## Task prompt
Return the material word for word. Do not include the pictures.

-- start of Data --

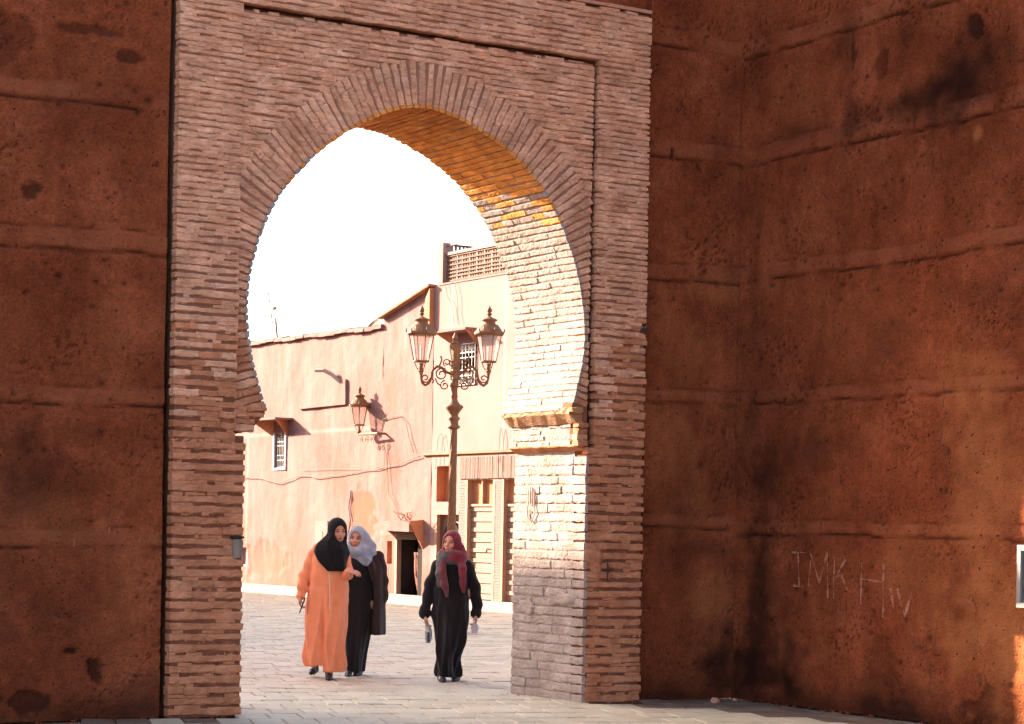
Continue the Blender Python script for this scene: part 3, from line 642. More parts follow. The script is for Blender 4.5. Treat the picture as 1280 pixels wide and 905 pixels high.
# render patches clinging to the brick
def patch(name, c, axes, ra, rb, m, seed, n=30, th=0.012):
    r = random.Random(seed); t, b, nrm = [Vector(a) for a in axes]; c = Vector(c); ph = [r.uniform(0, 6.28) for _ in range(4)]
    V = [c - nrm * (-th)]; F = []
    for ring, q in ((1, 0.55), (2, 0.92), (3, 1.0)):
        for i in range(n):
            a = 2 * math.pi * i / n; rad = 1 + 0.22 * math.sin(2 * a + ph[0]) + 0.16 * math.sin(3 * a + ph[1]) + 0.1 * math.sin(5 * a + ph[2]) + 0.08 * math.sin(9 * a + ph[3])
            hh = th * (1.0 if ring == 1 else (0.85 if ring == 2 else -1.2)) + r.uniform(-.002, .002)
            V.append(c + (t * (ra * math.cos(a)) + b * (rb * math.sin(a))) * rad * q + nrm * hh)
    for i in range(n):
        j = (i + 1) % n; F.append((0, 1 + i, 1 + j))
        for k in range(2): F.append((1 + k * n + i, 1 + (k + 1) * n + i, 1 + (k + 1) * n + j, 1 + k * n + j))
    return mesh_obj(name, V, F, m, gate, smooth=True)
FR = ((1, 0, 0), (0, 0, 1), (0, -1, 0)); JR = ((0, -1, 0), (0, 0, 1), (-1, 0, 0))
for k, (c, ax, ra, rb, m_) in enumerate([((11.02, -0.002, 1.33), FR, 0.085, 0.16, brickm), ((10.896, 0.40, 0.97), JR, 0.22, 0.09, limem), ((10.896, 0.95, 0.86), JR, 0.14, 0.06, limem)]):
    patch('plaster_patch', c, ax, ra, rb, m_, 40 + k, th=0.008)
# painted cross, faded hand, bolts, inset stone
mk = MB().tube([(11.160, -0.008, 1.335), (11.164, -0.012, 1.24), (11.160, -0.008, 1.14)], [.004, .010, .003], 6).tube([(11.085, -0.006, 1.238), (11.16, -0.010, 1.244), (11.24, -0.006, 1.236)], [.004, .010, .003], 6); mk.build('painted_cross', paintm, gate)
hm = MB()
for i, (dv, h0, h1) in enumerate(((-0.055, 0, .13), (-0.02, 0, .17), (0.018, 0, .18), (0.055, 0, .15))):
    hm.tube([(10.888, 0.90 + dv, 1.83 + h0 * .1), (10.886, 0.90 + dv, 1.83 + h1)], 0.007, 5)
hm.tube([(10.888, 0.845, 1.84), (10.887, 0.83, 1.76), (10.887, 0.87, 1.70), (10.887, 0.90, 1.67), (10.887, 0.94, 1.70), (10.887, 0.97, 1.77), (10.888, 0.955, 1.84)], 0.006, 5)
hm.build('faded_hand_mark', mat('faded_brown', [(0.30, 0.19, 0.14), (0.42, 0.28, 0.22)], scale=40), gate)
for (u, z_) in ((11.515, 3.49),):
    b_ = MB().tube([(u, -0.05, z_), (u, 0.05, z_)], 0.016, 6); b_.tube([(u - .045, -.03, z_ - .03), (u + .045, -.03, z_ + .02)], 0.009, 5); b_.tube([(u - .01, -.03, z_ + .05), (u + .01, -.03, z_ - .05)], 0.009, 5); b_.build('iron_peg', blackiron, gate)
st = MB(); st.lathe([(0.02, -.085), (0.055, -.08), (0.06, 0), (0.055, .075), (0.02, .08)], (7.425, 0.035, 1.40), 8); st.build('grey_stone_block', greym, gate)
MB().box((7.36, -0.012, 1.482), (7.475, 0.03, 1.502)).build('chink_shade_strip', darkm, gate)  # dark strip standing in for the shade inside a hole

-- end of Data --

## Correct response
Continue the Blender Python script for this scene: part 3, from line 642. More parts follow. The script is for Blender 4.5. Treat the picture as 1280 pixels wide and 905 pixels high.
# render patches clinging to the brick
def patch(name, c, axes, ra, rb, m, seed, n=30, th=0.012):
    r = random.Random(seed); t, b, nrm = [Vector(a) for a in axes]; c = Vector(c); ph = [r.uniform(0, 6.28) for _ in range(4)]
    V = [c - nrm * (-th)]; F = []
    for ring, q in ((1, 0.55), (2, 0.92), (3, 1.0)):
        for i in range(n):
            a = 2 * math.pi * i / n; rad = 1 + 0.22 * math.sin(2 * a + ph[0]) + 0.16 * math.sin(3 * a + ph[1]) + 0.1 * math.sin(5 * a + ph[2]) + 0.08 * math.sin(9 * a + ph[3])
            hh = th * (1.0 if ring == 1 else (0.85 if ring == 2 else -1.2)) + r.uniform(-.002, .002)
            V.append(c + (t * (ra * math.cos(a)) + b * (rb * math.sin(a))) * rad * q + nrm * hh)
    for i in range(n):
        j = (i + 1) % n; F.append((0, 1 + i, 1 + j))
        for k in range(2): F.append((1 + k * n + i, 1 + (k + 1) * n + i, 1 + (k + 1) * n + j, 1 + k * n + j))
    return mesh_obj(name, V, F, m, gate, smooth=True)
FR = ((1, 0, 0), (0, 0, 1), (0, -1, 0)); JR = ((0, -1, 0), (0, 0, 1), (-1, 0, 0))
for k, (c, ax, ra, rb, m_) in enumerate([((11.02, -0.002, 1.33), FR, 0.085, 0.16, brickm), ((10.896, 0.40, 0.97), JR, 0.22, 0.09, limem), ((10.896, 0.95, 0.86), JR, 0.14, 0.06, limem)]):
    patch('plaster_patch', c, ax, ra, rb, m_, 40 + k, th=0.008)
# painted cross, faded hand, bolts, inset stone
mk = MB().tube([(11.160, -0.008, 1.335), (11.164, -0.012, 1.24), (11.160, -0.008, 1.14)], [.004, .010, .003], 6).tube([(11.085, -0.006, 1.238), (11.16, -0.010, 1.244), (11.24, -0.006, 1.236)], [.004, .010, .003], 6); mk.build('painted_cross', paintm, gate)
hm = MB()
for i, (dv, h0, h1) in enumerate(((-0.055, 0, .13), (-0.02, 0, .17), (0.018, 0, .18), (0.055, 0, .15))):
    hm.tube([(10.888, 0.90 + dv, 1.83 + h0 * .1), (10.886, 0.90 + dv, 1.83 + h1)], 0.007, 5)
hm.tube([(10.888, 0.845, 1.84), (10.887, 0.83, 1.76), (10.887, 0.87, 1.70), (10.887, 0.90, 1.67), (10.887, 0.94, 1.70), (10.887, 0.97, 1.77), (10.888, 0.955, 1.84)], 0.006, 5)
hm.build('faded_hand_mark', mat('faded_brown', [(0.30, 0.19, 0.14), (0.42, 0.28, 0.22)], scale=40), gate)
for (u, z_) in ((11.515, 3.49),):
    b_ = MB().tube([(u, -0.05, z_), (u, 0.05, z_)], 0.016, 6); b_.tube([(u - .045, -.03, z_ - .03), (u + .045, -.03, z_ + .02)], 0.009, 5); b_.tube([(u - .01, -.03, z_ + .05), (u + .01, -.03, z_ - .05)], 0.009, 5); b_.build('iron_peg', blackiron, gate)
st = MB(); st.lathe([(0.02, -.085), (0.055, -.08), (0.06, 0), (0.055, .075), (0.02, .08)], (7.425, 0.035, 1.40), 8); st.build('grey_stone_block', greym, gate)
MB().box((7.36, -0.012, 1.482), (7.475, 0.03, 1.502)).build('chink_shade_strip', darkm, gate)  # dark strip standing in for the shade inside a hole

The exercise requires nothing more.